[BEGIN]
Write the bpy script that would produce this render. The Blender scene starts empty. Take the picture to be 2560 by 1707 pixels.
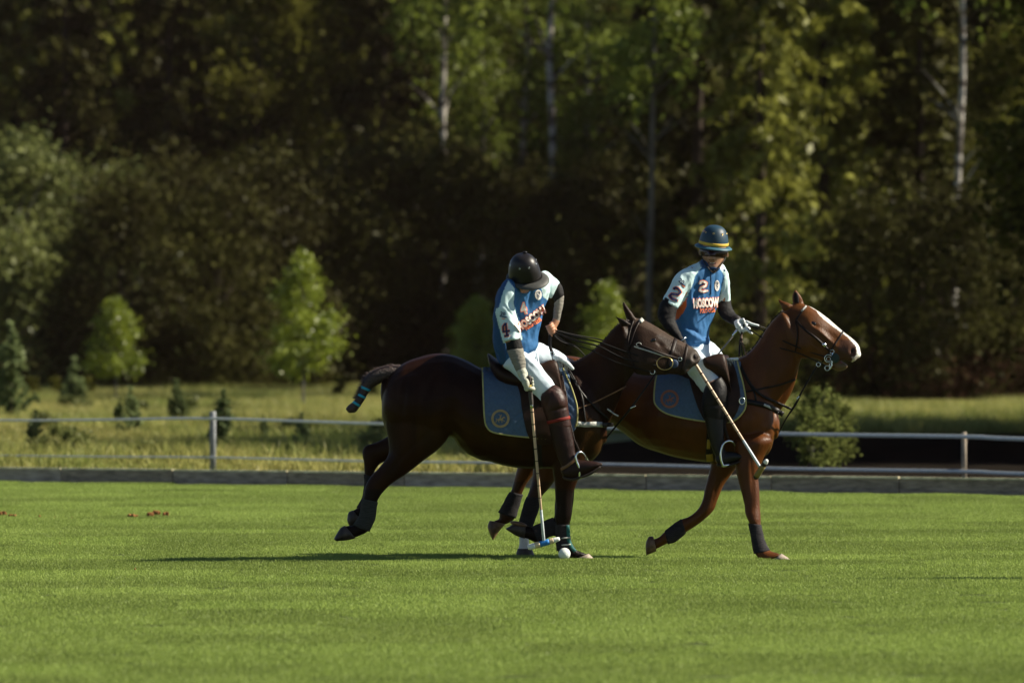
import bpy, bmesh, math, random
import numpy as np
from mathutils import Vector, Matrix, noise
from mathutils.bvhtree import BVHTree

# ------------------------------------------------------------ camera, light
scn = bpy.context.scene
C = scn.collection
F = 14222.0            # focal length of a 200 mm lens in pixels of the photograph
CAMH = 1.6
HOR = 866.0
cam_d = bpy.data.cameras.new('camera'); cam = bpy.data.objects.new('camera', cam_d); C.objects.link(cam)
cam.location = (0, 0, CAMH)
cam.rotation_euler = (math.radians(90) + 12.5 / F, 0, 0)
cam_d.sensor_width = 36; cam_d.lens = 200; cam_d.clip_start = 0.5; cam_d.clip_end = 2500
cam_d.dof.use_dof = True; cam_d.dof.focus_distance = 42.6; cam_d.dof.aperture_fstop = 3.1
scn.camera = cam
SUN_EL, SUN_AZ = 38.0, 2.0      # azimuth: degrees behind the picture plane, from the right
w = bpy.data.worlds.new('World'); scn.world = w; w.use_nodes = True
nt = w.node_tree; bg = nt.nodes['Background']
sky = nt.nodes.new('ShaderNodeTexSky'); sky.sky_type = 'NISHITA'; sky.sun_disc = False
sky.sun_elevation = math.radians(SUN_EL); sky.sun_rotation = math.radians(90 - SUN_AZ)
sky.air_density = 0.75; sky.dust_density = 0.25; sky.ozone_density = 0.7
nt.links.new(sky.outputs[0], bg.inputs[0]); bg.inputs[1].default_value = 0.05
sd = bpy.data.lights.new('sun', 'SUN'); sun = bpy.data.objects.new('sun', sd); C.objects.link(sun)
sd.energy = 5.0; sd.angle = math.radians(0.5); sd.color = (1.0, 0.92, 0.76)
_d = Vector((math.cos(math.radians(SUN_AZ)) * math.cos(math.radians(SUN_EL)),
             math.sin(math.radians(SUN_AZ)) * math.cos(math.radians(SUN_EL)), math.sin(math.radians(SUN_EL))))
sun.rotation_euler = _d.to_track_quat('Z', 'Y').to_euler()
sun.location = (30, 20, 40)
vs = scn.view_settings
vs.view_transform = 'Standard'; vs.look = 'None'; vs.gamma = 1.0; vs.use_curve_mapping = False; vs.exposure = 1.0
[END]
**Requirements:** Return nothing but the lines running from the start of the data to the line with "from mathutils.bvhtree import BVHTree", please, both ends included and no pictures.

**Result of this task:**
Write the bpy script that would produce this render. The Blender scene starts empty. Take the picture to be 2560 by 1707 pixels.
import bpy, bmesh, math, random
import numpy as np
from mathutils import Vector, Matrix, noise
from mathutils.bvhtree import BVHTree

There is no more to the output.